Consommation et élitisme littéraires

La littérature narrative tend chaque fois davantage, de nos jours, en raison de la spécialisation entraînée par le développement industriel et l’établissement de la société moderne, à se diversifier en deux branches inquiétantes : une littérature de consommation, exécutée par des professionnels d’une plus ou moins grande habileté technique, qui se limitenr limitent à reproduire en série et selon des procédés mécaniques, des œuvres qui répètent le passé (thématique et formel) avec un léger maquillage moderne, et qui, par conséquent, prônent le conformisme le plus abject devant l’ordre établi (…) et une littérature des catacombes, expérimentale et ésotérique, qui a renoncé à l’avance à disputer à l’autre l’audience d’un public et maintient un niveau d’exigence artistique, d’aventure et de nouveauté formelle, au prix (et dirait-on la manie) de l’isolement et de la solitude.
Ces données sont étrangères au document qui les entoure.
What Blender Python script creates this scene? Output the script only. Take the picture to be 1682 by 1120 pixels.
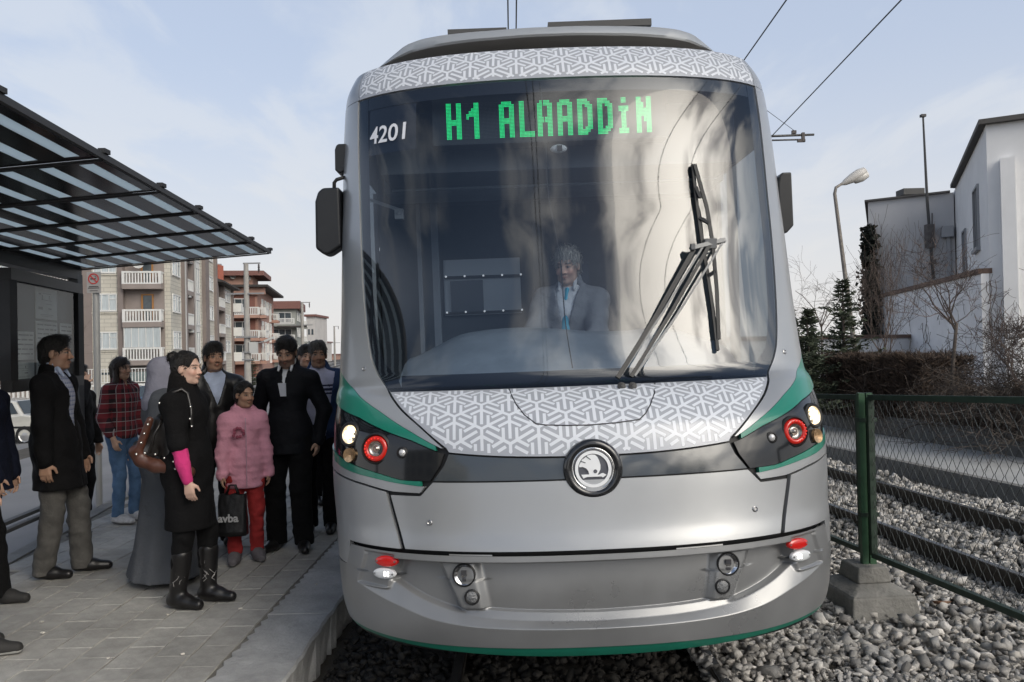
import bpy, bmesh, math, random
import numpy as np
from mathutils import Vector, Matrix

random.seed(7); rng = np.random.default_rng(7)
for o in list(bpy.data.objects):
    bpy.data.objects.remove(o)
SC = bpy.context.scene
COL = SC.collection
R = math.radians

# ------------------------------------------------------------------ camera
CAM = np.array([0.0, 0.0, 1.78])
FPX = 1308.2                      # focal length in photo pixels (1682 wide)
ROLL = R(1.2)
PITCH = math.atan(15 / FPX)
cam_d = bpy.data.cameras.new('camera')
cam_d.sensor_width = 36.0
cam_d.lens = 36.0 * FPX / 1682
cam_d.clip_start = 0.05
cam_d.clip_end = 3000
cam = bpy.data.objects.new('camera', cam_d)
COL.objects.link(cam)
SC.camera = cam
_m = Matrix.Rotation(R(90) + PITCH, 4, 'X') @ Matrix.Rotation(-ROLL, 4, 'Z')
cam.matrix_world = Matrix.Translation(CAM) @ _m

# ------------------------------------------------------------------ sky
SUN_AZ, SUN_EL = R(138), R(31)    # behind the camera, to the right
SUN_DIR = (math.sin(SUN_AZ) * math.cos(SUN_EL), math.cos(SUN_AZ) * math.cos(SUN_EL), math.sin(SUN_EL))
world = bpy.data.worlds.new('World')
SC.world = world
world.use_nodes = True
NT = world.node_tree
NT.nodes.clear()


def wn(kind, **kw):
    n = NT.nodes.new(kind)
    for k, v in kw.items():
        setattr(n, k, v)
    return n


def wl(a, b):
    NT.links.new(a, b)


def wmath(op, a, b=None, clamp=False):
    n = wn('ShaderNodeMath', operation=op, use_clamp=clamp)
    for i, v in enumerate((a, b)):
        if v is None:
            continue
        if isinstance(v, (int, float)):
            n.inputs[i].default_value = v
        else:
            wl(v, n.inputs[i])
    return n.outputs[0]


def wrange(v, a, b, c=0.0, d=1.0, smooth=True):
    n = wn('ShaderNodeMapRange')
    n.interpolation_type = 'SMOOTHSTEP' if smooth else 'LINEAR'
    wl(v, n.inputs['Value'])
    for nm, x in zip(('From Min', 'From Max', 'To Min', 'To Max'), (a, b, c, d)):
        n.inputs[nm].default_value = x
    return n.outputs['Result']


def wmix(fac, a, b):
    n = wn('ShaderNodeMix', data_type='RGBA')
    if isinstance(fac, (int, float)):
        n.inputs[0].default_value = fac
    else:
        wl(fac, n.inputs[0])
    for i, v in ((6, a), (7, b)):
        if isinstance(v, tuple):
            n.inputs[i].default_value = (*v, 1)
        else:
            wl(v, n.inputs[i])
    return n.outputs[2]


sky = wn('ShaderNodeTexSky', sky_type='NISHITA')
sky.sun_disc = False
sky.sun_elevation = SUN_EL
sky.sun_rotation = SUN_AZ
sky.air_density = 1.0
sky.dust_density = 1.0
sky.ozone_density = 1.5
SKY_STRENGTH = 0.10
nsky = wn('ShaderNodeVectorMath', operation='SCALE')
wl(sky.outputs[0], nsky.inputs[0])
nsky.inputs['Scale'].default_value = 1.0
tc = wn('ShaderNodeTexCoord')
sep = wn('ShaderNodeSeparateXYZ')
wl(tc.outputs['Generated'], sep.inputs[0])
zc = wmath('MAXIMUM', sep.outputs[2], 0.0)
den = wmath('ADD', zc, 0.16)
cx = wmath('DIVIDE', sep.outputs[0], den)
cy = wmath('DIVIDE', sep.outputs[1], den)
comb = wn('ShaderNodeCombineXYZ')
wl(cx, comb.inputs[0])
wl(cy, comb.inputs[1])
comb.inputs[2].default_value = 1.3
map1 = wn('ShaderNodeMapping')
wl(comb.outputs[0], map1.inputs[0])
map1.inputs['Rotation'].default_value = (0, 0, R(35))
map1.inputs['Scale'].default_value = (1.35, 0.62, 1)
noi = wn('ShaderNodeTexNoise')
wl(map1.outputs[0], noi.inputs['Vector'])
noi.inputs['Scale'].default_value = 2.1
noi.inputs['Detail'].default_value = 9
noi.inputs['Roughness'].default_value = 0.56
noi.inputs['Distortion'].default_value = 0.35
dotn = wn('ShaderNodeVectorMath', operation='DOT_PRODUCT')
wl(tc.outputs['Generated'], dotn.inputs[0])
dotn.inputs[1].default_value = SUN_DIR
sd = wmath('MAXIMUM', dotn.outputs['Value'], 0.0)
sd4 = wmath('MULTIPLY', wmath('POWER', sd, 4.0), 0.085)
cmask = wrange(wmath('ADD', noi.outputs[0], sd4), 0.48, 0.64)
# a thin high veil everywhere, thinner overhead; clumps of cloud by the noise, bright where they veil the sun
veil = wrange(sep.outputs[2], 0.39, 0.54, 0.60, 0.04)
base = wmix(veil, nsky.outputs[0], (7.4, 8.35, 10.2))
away = wmath('ADD', wmath('MULTIPLY', wmath('POWER', sd, 3.0), 0.55), 0.45)
cm2 = wmath('MULTIPLY', cmask, away)
glow = wmath('ADD', wmath('MULTIPLY', wmath('POWER', sd, 9.0), 66.0), wmath('MULTIPLY', wmath('POWER', sd, 60.0), 12.0))
cl0 = wn('ShaderNodeVectorMath', operation='SCALE')
cl0.inputs[0].default_value = (1.0, 0.93, 0.82)
wl(glow, cl0.inputs['Scale'])
ccol = wn('ShaderNodeVectorMath', operation='ADD')
wl(cl0.outputs[0], ccol.inputs[0])
ccol.inputs[1].default_value = (7.6, 8.0, 8.5)
skyc = wmix(cm2, base, ccol.outputs[0])
hz = wrange(sep.outputs[2], 0.0, 0.40, 1.0, 0.0)
hz2 = wmath('MULTIPLY', wmath('POWER', hz, 1.2), 0.85)
skyd = wmix(hz2, skyc, (8.2, 7.95, 7.7))
bg = wn('ShaderNodeBackground')
bg.inputs['Strength'].default_value = SKY_STRENGTH
wl(skyd, bg.inputs['Color'])
wo = wn('ShaderNodeOutputWorld')
wl(bg.outputs[0], wo.inputs['Surface'])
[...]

D’un côté, au moyen des mécanismes broyeurs de l’offre et de la demande de la société industrielle ou des flatteries et chantages de l’État-patron, la littérature est changée en une occupation inoffensive, en un instrument de diversion bénin, (privée de ce qui fut toujours sa vertu la plus importante, le questionnement critique de la réalité grâce à des représentations qui, en prenant de cette réalité tous ses atomes, signifiaient à la fois sa révélation et sa négation), et l’écrivain en un producteur domestiqué et prévisible, qui propage et entretient les mythes officiels, parfaitement soumis aux intérêts régnants : le succès, l’argent, ou les miettes de pouvoir et de confort que l’État dispense aux intellectuels dociles. D’un autre côté, la littérature est devenue un savoir spécialisé, sectaire et vague, un mausolée super-exclusif de saints et de héros de la parole, qui ont cédé superbement aux écrivains-eunuques l’affrontement avec le public, le mandat impératif de la communication, et qui se sont enterrés vivants pour sauver la littérature de la ruine : ils écrivent entre eux ou pour eux, ils disent qu’ils sont attachés à la rigoureuse tâche de la recherche verbale, à l’invention de formes nouvelles, mais, dans la pratique, ils multiplient chaque jour les clés et les serrures de cette enceinte où ils ont enfermé la littérature, parce que, au fond, ils nourrissent la terrible conviction que ce n’est qu’ainsi, loin de la confusion et de la promiscuité où règnent, tout-puissants, les moyens de communication de masse, la publicité et les produits pseudo-artistiques de l’industrie de l’édition qui alimente le grand public, que peut fleurir de nos jours, comme une orchidée de serre, clandestine, exquise, préservée de l’encanaillement par des codes hermétiques, accessible seulement à certains vaillants confrères, une authentique littérature de création.

Mario Vargas Llosa, L’Orgie perpétuelle, p. 228.